REQUIRED TASK:
Within the material below, locate the line with "Write a Blender" and the line with "from mathutils import Vector, Matrix, Euler, noise", then return those two lines and all lines between them, exactly as written.

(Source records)
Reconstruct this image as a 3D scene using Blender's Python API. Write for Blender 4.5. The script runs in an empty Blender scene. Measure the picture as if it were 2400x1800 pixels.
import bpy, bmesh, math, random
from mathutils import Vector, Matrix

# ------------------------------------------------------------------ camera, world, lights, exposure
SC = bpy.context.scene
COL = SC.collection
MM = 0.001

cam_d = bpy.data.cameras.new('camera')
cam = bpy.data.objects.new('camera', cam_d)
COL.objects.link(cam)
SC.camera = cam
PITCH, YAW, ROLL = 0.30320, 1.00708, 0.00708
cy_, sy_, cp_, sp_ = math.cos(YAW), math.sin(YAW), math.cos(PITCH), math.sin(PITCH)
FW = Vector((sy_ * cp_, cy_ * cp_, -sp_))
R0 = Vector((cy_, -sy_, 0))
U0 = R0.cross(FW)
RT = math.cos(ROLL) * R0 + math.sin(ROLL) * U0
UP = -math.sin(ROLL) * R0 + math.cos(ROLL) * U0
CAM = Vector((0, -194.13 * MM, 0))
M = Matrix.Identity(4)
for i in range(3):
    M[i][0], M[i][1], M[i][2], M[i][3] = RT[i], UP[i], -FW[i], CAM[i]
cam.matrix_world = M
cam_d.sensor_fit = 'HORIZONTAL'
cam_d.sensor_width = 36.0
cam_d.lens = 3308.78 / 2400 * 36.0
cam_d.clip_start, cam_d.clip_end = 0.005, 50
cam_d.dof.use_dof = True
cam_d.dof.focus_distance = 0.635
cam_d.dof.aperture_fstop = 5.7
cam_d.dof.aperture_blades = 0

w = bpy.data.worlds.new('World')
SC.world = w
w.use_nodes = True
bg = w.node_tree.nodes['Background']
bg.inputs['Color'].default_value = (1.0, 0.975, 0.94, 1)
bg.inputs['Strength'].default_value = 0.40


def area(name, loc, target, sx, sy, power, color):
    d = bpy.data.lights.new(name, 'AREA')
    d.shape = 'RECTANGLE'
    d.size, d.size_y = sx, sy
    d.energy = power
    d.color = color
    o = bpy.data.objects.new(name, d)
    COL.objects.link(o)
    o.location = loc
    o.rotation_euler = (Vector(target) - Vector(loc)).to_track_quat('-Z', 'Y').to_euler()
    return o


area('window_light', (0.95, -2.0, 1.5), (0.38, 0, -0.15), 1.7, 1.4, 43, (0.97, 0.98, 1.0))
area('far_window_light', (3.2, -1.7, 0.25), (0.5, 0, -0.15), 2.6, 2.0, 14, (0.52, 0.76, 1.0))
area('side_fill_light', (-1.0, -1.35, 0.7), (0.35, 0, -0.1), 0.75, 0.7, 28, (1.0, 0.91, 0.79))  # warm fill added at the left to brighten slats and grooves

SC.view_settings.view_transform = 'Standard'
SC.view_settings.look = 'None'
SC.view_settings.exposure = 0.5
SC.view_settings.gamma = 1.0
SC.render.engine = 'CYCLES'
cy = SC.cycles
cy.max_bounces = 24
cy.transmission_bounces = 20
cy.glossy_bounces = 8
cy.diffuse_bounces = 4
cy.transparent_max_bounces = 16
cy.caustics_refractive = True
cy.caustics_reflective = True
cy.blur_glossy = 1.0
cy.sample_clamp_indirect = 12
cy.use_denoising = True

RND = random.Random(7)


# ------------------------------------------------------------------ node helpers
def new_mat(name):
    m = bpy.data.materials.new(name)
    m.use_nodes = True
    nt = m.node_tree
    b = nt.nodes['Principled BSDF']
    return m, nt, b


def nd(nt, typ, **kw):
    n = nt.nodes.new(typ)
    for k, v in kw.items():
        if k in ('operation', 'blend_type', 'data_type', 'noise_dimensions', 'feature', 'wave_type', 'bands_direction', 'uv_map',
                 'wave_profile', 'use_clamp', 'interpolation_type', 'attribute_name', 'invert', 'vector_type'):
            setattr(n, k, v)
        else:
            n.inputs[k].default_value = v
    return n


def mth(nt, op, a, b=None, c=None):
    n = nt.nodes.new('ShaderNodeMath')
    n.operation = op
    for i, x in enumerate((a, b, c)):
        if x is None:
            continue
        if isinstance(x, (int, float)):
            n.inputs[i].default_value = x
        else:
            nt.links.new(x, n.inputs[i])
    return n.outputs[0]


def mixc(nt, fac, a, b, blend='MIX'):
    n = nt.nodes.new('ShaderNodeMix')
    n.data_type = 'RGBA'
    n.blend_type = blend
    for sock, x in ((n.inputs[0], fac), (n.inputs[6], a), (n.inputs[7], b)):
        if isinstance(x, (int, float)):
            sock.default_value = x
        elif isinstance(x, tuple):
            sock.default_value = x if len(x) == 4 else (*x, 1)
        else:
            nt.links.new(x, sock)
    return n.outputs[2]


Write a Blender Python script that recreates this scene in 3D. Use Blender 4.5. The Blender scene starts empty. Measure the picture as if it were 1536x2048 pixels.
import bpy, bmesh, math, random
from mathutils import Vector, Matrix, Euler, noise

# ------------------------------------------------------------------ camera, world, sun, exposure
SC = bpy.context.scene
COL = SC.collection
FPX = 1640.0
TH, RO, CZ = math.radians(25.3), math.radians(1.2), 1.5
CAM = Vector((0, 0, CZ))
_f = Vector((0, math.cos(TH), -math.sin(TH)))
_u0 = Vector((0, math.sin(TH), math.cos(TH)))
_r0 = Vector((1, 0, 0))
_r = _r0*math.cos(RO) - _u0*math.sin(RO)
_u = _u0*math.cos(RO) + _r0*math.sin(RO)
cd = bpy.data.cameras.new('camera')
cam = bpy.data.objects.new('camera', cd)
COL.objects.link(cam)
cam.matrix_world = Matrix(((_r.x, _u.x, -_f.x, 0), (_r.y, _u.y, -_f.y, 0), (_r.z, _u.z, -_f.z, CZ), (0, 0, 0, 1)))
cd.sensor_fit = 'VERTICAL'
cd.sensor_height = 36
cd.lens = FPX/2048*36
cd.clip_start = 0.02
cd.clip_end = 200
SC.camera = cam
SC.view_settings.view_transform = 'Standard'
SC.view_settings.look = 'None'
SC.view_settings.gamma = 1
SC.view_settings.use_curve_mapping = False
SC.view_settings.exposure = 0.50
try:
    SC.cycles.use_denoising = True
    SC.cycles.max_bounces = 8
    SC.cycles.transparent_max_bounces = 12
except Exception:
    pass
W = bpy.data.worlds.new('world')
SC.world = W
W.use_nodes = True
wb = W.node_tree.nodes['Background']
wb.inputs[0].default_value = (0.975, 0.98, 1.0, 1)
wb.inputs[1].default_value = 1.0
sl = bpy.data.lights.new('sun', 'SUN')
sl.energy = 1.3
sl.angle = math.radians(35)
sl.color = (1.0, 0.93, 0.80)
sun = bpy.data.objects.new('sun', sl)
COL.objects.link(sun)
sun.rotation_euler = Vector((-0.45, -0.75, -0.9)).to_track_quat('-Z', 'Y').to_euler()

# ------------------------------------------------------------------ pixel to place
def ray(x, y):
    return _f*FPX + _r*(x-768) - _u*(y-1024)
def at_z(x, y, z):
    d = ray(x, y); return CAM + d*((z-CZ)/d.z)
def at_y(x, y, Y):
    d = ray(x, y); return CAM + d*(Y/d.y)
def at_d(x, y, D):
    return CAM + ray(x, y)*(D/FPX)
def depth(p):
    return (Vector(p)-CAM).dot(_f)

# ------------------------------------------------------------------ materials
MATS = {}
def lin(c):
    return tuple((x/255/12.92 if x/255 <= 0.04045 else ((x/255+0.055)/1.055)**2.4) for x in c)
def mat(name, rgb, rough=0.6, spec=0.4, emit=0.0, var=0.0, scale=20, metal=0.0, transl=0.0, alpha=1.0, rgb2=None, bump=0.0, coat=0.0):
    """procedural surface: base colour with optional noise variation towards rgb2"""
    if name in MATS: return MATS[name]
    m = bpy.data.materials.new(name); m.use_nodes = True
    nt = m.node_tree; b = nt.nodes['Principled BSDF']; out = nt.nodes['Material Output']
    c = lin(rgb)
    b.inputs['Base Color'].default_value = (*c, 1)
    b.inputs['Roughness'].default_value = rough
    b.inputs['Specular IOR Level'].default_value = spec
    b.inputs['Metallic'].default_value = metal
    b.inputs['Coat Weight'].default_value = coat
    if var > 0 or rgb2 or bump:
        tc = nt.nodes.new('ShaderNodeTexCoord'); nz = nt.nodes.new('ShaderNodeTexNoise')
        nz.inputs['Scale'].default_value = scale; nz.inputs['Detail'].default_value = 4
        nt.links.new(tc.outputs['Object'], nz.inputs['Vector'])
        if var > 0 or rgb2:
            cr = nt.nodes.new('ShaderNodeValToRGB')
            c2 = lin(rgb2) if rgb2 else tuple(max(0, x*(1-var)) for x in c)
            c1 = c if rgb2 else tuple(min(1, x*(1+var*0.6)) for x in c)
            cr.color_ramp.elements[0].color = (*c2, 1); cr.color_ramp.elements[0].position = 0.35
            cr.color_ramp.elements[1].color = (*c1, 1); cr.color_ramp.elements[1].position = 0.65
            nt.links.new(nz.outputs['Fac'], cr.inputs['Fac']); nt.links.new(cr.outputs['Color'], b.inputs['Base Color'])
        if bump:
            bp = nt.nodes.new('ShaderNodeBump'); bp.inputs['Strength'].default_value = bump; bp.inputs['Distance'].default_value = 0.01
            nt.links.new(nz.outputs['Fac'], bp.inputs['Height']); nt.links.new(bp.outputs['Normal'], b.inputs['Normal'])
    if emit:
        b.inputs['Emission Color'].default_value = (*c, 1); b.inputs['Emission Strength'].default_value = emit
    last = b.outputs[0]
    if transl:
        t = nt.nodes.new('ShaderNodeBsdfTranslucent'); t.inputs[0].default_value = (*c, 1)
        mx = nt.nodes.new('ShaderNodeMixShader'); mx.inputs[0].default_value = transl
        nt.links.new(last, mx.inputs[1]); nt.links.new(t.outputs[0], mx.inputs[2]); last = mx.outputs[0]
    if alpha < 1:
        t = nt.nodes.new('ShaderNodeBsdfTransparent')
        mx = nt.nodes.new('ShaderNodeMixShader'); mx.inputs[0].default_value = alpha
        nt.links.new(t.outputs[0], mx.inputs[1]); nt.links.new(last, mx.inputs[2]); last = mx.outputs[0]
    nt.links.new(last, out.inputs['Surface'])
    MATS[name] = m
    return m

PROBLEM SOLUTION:
Write a Blender Python script that recreates this scene in 3D. Use Blender 4.5. The Blender scene starts empty. Measure the picture as if it were 1536x2048 pixels.
import bpy, bmesh, math, random
from mathutils import Vector, Matrix, Euler, noise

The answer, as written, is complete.